The Federal Communications Commission (FCC) rules on closed captioning currently require consumers to file their complaints, in writing, with TV program distributor first. The TV program distributor is the entity responsible for providing closed captions. The distributor may be a TV station (for people who watch free over-the-air TV with an antenna) or a subscription TV service (for people who watch TV provided by a cable, satellite, or phone company).

If you are not satisfied with the response from your TV program distributor, you can forward and file your complaint (along with any response you received from the TV program distributor) with the FCC.

The FCC has “tips” on filing closed captioning complaints at http://www.fcc.gov/cgb/dro/tips_on_filing_cc_complaint.html.

In the future, filing closed captioning complaints will be easier. The FCC is currently waiting for final approval to permit consumers to file closed captioning complaints directly with the FCC. When that happens, we will make that information available on our website at http://www.nad.org/issues/television-and-closed-captioning/filing-closed-captioning-complaints.

Thank you for your advocacy efforts.

Rosaline Crawford
Director, NAD Law and Advocacy Center

Dianrez said...

Appreciate the refresher on the complaint procedure. I'll bookmark it for future reference.

However, watching commercial-sponsored TV already has one strike against it: overproliferation of commercials reducing the quality of the TV time. Add a second strike: lousy captions and I DO walk away.

In my household TV watching is so minimal that our computers and DVD collections take up most of the couch potato time.

Annieofbluegables said...

I do understand the frustration. Plus, I wonder if any of you deaf people ever get to see the actors expressions on their faces of anything else but the words. When I am reading CC then I miss everything else. I like it best with a movie I have purchased or rented. I can watch it with CC the second time after I have enjoyed the gist of the story. Now this time I can enjoy the words and later I can quote from my favorites. But on TV? Idontthinkso
~a

bobbie said...

If you want to see some hilarious captions, watch the Bollywood productions from India. They really have me laughing! You would think whoever is writing captions would learn some basic English.

Government Funded Blogger said...

Maybe slightly off topic: Friends of ours teenage daughter who liked to watch the Leaf games since she could lip read would laugh and say when the camera came on the coaches "his language is bad Dad"

I put CC on in the early morning while watching the toob so as not to wake the wife and you are right about the out of sync and misspellings.

Lori said...

I can only imagine how very frustrating this would all be.
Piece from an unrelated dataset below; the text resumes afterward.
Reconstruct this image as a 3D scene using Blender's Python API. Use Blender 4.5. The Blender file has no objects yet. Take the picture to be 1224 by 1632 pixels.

I am glad that you are speaking up about it!

Anonymous said...

I've watched CC when working out at the gym, and it drove me crazy because it was so awful! It was always lagging behind the CNN reporters and many words were misspelled. The topic would just trail off and then they'd start a new one to try to keep up. It was never caught up by commercial break. In today's world, I agree, this is just WRONG.

Kay Dennison said...

Argh!!!! Thanks for the eye-opener! Again, you have raised my awareness. I am concerned with any disability's challenges.